____ Given material
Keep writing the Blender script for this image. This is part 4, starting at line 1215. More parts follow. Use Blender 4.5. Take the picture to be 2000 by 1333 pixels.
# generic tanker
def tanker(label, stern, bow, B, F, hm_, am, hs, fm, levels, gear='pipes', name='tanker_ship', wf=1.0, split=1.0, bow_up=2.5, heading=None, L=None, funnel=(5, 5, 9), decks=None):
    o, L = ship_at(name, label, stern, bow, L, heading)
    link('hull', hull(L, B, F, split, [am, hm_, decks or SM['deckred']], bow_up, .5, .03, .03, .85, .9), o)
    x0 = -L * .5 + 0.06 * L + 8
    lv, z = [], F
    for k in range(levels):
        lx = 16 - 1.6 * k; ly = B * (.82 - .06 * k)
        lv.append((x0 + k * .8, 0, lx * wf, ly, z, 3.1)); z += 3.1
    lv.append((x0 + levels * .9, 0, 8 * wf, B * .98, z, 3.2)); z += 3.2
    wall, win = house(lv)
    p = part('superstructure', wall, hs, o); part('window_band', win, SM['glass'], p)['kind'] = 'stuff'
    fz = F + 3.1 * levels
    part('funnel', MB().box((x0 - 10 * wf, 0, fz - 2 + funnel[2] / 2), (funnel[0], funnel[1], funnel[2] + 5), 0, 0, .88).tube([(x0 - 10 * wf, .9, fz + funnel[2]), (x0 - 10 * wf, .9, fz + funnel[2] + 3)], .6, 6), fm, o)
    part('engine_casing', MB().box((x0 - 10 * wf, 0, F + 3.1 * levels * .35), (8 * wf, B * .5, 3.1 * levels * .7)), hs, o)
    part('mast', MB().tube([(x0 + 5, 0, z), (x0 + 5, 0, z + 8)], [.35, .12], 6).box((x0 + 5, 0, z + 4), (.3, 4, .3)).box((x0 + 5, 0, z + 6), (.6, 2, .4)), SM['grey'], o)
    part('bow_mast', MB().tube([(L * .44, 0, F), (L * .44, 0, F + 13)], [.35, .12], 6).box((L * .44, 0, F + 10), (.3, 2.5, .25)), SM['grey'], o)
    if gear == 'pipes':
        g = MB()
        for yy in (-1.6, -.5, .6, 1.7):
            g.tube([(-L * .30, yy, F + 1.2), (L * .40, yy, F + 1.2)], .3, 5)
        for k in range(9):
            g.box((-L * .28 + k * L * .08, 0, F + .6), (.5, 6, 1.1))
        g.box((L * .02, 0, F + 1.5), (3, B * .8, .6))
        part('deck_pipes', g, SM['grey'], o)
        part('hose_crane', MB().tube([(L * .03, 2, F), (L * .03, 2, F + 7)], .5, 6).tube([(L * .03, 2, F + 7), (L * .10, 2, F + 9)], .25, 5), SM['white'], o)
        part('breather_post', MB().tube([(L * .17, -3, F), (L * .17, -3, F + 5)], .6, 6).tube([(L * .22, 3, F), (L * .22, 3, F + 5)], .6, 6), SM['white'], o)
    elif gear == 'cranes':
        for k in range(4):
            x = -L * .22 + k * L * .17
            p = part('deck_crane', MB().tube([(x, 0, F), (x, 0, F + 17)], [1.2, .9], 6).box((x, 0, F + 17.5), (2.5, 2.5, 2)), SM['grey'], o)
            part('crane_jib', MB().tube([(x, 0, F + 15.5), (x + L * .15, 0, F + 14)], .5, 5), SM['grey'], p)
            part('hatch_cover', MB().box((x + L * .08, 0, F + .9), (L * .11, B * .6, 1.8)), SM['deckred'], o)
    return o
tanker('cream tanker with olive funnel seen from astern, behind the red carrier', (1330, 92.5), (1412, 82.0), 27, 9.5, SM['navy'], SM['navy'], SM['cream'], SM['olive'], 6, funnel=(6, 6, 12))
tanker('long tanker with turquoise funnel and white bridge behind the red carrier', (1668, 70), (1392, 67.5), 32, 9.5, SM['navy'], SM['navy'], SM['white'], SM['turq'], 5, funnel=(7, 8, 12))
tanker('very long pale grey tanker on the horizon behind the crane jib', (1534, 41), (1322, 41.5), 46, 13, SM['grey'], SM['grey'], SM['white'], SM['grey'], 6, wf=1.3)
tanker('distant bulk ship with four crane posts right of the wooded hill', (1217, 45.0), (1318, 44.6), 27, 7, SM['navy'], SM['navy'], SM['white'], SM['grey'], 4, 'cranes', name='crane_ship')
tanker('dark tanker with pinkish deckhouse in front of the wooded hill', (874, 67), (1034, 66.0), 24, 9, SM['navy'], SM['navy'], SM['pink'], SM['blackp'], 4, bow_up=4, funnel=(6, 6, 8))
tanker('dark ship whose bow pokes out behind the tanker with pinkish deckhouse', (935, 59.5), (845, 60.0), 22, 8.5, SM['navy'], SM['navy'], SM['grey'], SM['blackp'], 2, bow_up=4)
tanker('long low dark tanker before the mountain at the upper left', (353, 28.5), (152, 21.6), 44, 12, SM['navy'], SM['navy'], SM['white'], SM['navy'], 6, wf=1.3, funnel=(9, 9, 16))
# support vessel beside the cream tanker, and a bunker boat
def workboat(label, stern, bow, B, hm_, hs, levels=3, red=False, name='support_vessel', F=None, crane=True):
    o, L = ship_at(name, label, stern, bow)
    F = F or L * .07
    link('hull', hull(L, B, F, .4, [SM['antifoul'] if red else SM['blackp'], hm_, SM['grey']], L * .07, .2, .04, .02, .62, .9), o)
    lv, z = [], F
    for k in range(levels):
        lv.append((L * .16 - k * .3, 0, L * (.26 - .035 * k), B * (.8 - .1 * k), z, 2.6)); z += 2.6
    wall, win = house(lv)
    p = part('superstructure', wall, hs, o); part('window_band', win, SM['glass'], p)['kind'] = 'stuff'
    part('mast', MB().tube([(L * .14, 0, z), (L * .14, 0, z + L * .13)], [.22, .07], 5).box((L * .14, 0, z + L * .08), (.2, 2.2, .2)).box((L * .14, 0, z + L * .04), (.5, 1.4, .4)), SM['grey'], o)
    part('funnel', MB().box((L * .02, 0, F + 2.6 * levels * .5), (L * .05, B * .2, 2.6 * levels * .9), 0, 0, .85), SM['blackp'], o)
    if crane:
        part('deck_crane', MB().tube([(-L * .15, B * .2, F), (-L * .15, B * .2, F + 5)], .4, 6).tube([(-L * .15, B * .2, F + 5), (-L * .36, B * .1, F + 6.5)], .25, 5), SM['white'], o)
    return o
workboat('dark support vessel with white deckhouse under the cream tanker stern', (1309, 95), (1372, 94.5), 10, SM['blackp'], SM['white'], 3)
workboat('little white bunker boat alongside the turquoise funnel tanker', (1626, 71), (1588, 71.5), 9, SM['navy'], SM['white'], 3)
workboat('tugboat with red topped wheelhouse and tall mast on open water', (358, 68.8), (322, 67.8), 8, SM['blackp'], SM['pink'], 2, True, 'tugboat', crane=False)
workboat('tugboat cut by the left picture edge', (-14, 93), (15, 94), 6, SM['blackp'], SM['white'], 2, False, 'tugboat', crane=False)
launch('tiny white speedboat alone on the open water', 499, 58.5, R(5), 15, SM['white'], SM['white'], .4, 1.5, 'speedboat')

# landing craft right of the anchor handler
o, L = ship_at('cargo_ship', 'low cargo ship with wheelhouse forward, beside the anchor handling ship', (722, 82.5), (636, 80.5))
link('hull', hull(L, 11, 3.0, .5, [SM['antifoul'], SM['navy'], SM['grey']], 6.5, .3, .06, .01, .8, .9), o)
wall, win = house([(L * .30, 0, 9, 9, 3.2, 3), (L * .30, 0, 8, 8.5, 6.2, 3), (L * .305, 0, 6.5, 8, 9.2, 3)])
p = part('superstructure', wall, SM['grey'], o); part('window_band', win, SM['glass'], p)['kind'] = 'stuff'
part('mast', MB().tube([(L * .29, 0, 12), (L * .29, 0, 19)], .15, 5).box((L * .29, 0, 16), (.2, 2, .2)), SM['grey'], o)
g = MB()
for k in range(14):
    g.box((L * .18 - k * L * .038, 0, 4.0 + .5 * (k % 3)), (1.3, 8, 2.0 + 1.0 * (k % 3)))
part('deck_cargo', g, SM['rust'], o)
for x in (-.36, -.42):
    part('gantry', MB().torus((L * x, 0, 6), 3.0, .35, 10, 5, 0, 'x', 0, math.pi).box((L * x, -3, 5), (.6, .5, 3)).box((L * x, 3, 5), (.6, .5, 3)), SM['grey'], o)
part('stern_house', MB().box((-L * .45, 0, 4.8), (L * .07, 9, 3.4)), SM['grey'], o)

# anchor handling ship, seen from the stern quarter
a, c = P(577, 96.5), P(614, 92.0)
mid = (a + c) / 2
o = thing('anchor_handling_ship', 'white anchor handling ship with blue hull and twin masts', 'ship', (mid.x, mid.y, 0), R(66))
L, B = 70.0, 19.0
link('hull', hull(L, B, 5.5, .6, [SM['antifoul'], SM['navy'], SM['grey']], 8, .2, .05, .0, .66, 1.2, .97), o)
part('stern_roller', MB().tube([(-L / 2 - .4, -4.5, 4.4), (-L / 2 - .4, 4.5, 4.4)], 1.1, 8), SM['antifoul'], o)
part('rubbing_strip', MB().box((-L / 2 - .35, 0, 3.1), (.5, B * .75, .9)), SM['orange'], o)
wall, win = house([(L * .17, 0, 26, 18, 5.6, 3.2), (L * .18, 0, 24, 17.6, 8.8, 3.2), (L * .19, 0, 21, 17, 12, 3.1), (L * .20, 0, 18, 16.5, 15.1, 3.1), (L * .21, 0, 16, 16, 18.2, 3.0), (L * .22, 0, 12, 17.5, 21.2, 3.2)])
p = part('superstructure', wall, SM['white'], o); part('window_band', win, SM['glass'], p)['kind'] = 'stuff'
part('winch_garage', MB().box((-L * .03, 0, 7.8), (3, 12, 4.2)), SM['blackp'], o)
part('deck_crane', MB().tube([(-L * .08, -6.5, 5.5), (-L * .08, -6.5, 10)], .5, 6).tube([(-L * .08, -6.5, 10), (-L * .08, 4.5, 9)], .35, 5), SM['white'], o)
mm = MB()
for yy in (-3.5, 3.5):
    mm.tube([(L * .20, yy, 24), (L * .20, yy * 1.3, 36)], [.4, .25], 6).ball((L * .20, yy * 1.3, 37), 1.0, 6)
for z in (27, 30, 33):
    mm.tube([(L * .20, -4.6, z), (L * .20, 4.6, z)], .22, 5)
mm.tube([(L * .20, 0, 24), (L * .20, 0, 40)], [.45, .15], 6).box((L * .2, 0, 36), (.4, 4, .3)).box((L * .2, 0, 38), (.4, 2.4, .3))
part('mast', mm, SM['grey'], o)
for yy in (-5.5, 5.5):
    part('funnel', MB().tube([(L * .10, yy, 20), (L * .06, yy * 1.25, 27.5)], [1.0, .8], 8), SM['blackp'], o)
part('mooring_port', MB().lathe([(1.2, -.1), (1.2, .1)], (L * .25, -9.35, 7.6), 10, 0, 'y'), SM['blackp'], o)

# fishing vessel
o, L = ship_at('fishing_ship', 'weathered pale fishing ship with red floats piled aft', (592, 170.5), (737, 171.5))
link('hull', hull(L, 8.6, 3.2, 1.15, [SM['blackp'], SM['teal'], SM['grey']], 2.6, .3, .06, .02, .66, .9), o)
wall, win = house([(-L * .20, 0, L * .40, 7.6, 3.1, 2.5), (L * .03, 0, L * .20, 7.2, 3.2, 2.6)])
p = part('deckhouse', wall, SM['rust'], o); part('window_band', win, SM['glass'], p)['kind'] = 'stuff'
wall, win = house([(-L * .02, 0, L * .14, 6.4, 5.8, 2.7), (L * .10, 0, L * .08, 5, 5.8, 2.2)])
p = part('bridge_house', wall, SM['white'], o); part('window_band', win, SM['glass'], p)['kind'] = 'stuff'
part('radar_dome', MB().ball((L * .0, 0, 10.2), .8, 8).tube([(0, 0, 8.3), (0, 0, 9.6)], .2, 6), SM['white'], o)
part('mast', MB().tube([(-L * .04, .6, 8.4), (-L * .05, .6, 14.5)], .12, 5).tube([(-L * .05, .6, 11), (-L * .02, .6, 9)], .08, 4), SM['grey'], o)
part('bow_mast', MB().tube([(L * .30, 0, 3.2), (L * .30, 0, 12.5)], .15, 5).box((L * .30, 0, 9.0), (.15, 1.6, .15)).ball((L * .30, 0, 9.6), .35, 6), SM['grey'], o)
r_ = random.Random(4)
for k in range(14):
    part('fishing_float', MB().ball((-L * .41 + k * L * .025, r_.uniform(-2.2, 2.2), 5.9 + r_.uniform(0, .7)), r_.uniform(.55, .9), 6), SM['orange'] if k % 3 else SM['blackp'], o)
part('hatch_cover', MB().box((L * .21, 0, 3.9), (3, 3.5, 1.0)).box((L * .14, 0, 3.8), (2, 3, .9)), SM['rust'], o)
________
#### [Task to complete]
Scan the material above. Extract every line in which the word "picture" occurs.

#### [Reply]
Keep writing the Blender script for this image. This is part 4, starting at line 1215. More parts follow. Use Blender 4.5. Take the picture to be 2000 by 1333 pixels.
workboat('tugboat cut by the left picture edge', (-14, 93), (15, 94), 6, SM['blackp'], SM['white'], 2, False, 'tugboat', crane=False)